Tech CEOs book recommendation: [Jeff Bezos] Built to Last

Built to Last: Successful Habits of Visionary Companies by Jim Collins & Jerry I. Porras

Drawing upon a six-year research project at the Stanford University Graduate School of Business, James C. Collins and Jerry I. Porras took eighteen truly exceptional and long-lasting companies and studied each in direct comparison to one of its top competitors. They examined the companies from their very beginnings to the present day — as start-ups, as midsize companies, and as large corporations. Throughout, the authors asked: “What makes the truly exceptional companies different from the comparison companies and what were the common practices these enduringly great companies followed throughout their history?”

Filled with hundreds of specific examples and organized into a coherent framework of practical concepts that can be applied by managers and entrepreneurs at all levels, Built to Last: Successful Habits of Visionary Companies provides a master blueprint for building organizations that will prosper long into the 21st century and beyond.

Tech CEOs book recommendation: [Mark Zuckerberg] The Aeneid

The Aeneid by Virgil

Fleeing the ashes of Troy, Aeneas, Achilles’ mighty foe in the Iliad, begins an incredible journey to fulfill his destiny as the founder of Rome.
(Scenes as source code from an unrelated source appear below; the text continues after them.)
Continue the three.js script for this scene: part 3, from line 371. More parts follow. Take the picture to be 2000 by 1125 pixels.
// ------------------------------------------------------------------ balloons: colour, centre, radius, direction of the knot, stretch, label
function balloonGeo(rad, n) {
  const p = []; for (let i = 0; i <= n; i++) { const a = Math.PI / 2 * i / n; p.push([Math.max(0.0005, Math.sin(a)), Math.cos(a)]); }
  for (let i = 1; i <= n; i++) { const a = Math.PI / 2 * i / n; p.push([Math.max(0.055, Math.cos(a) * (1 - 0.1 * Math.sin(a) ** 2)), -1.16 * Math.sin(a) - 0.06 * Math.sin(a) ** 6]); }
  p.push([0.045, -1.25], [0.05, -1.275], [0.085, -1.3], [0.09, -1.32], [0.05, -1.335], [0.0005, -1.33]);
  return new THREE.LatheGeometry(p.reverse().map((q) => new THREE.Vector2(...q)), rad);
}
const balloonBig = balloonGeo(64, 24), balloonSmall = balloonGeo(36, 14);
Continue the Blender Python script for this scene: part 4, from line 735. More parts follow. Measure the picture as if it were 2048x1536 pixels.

His voyage will take him through stormy seas, entangle him in a tragic love affair, and lure him into the world of the dead itself–all the way tormented by the vengeful Juno, Queen of the Gods. Ultimately, he reaches the promised land of Italy where, after bloody battles and with high hopes, he founds what will become the Roman empire. An unsparing portrait of a man caught between love, duty, and fate, The Aeneid redefines passion, nobility, and courage for our times. Robert Fagles, whose acclaimed translations of Homer’s Iliad and Odyssey were welcomed as major publishing events, brings the Aeneid to a new generation of readers, retaining all of the gravitas and humanity of the original Latin as well as its powerful blend of poetry and myth. Featuring an illuminating introduction to Virgil’s world by esteemed scholar Bernard Knox, this volume lends a vibrant new voice to one of the seminal literary achievements of the ancient world.